- SEC noted that proof-of-work crypto mining does not count as offering or selling securities under federal law.
- Mining and mining pools do not need to register with the SEC or meet any exemption rules.
- The SEC sees crypto mining as an administrative task not as an investment under securities law.
The U.S. Securities and Exchange Commission has clarified that proof-of-work mining does not involve securities transactions. This rule applies specifically to digital currencies like Bitcoin and Litecoin. The Division of Corporation Finance of the agency issued this announcement on March 20.
According to the statement, miners are exempt from registering their activities under the Securities Act of 1933. This decision establishes an important position regarding the integration of Proof-of-Work mining into U.S. securities laws.
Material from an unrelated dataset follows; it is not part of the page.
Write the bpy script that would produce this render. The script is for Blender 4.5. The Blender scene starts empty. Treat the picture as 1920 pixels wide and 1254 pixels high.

Protocol Mining Considered Administrative
The SEC focused on what it terms “Protocol Mining.” This includes activities that help validate transactions and maintain security on PoW blockchains. These blockchains operate without central control. The mining process requires computers to solve cryptographic challenges which grants miners new crypto tokens as compensation.
According to the SEC, these actions do not reflect efforts that qualify as securities offerings. Instead, the regulator views mining as a mechanical task. Miners do not need to hold or invest in the network’s native tokens to participate.
Mining Pools Also Exempt
The statement also addressed mining pools. In these, multiple miners combine their computational resources. This increases their chance of earning crypto rewards. The SEC clarified that pooling resources does not transform the activity into a securities transaction.
Pool operators manage tasks like reward distribution and coordination. However, their role remains administrative. The SEC emphasized that these operators do not perform entrepreneurial tasks that would trigger securities laws.
Regulatory Certainty for Miners
The clarification removes a layer of uncertainty for PoW miners. It confirms that their efforts fall outside the Howey Test’s “efforts of others” requirement. The Howey Test determines what qualifies as a security under federal law.
SEC compliance rules do not apply to operations of miners following this announcement. Industry representatives had earlier expressed concerns regarding the lack of clear rules for the industry. The clarification from the SEC gives miners and pool operators a better understanding of the current legal framework that applies to their activities.